Participants are asked to make a three-month enrollment commitment, however 70 percent stay longer, according to Double Punches staff. Its After School Books and Boxing Program is $100 per semester with academic incentive discounts of $10-$20 available. This includes picking up the students from four school locations, approximately one hour of homework assistance courtesy of The Salvation Army Tutoring and Mentoring (TAM) program, a snack and 1.5 hours of boxing lessons two to four times per week. It’s open Monday through Thursday from 3-7:30 p.m.
Double Punches has also served as an active member on the Mayor’s Gang Prevention Task Force for the City of Santa Rosa since 2006. The task force is engineered to stop violence and victimization through enforcement and intervention efforts and to redirect young people to services aimed at keeping them out of gangs. Since 2006, the number of total crimes per 100,000 persons per year in Santa Rosa has fallen 21 percent from 3,302 to 2,606. In 2013, Double Punches was added to the Sonoma County Portfolio of Model Upstream Programs—initiatives deemed valuable to the community.

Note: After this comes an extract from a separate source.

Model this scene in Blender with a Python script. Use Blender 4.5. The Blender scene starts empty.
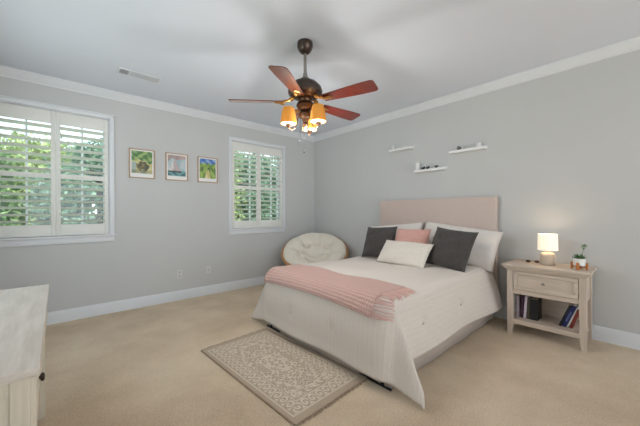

Parents are impressed by the impact of the program. Alicia Alvarenga, aunt and guardian of member Angel Jimenez, called Double Punches an “amazing program.”
“I have seen my child’s outlook on life become happy again,” Alvarenga said. “It has given him an amazing experience that has changed his life and he will always hold close to him.”
While boxing may appear an unorthodox, even ironic way to counter violence, Rasmussen insisted it’s not about “smashing someone in the nose,” but rather building character and good sportsmanship. Social worker Whitney Wright addressed the seeming paradox in her 2006 study, “Keep It in the Ring: Using Boxing in Social Group Work with High-Risk and Offender Youth to Reduce Violence.” In the study, Wright uses examples from boxing groups in New York City and San Francisco that merge boxing training with group discussion.
“For many group members who experience violence or emotional abuse in their communities, home, schools, or from the police, the safest time in their week is at the boxing gym,” she writes. “Training to be a boxer taps their strengths and helps them learn more about themselves, gain confidence and find a way out of violence.”
Brian Munoz joined Double Punches as a sixth grader and stayed in the program through high school. He said getting in shape was just one of the benefits of the program.
“I joined because I wanted to be active as well as work on my self esteem,” Munoz said. “Double Punches not only helped me stay fit and maintain a healthy lifestyle but I also learned discipline, determination, dedication and desire. I learned life lessons that I will never forget and that I will carry with me throughout my life.”
Araceli Sandoval came to Double Punches when she was 14, a period when her home life was anything but stable.
“During that time there was lots of problems at home,” she said. “Without Double Punches I don’t know where I would be. Seriously, from my heart, this was more like a family to me.”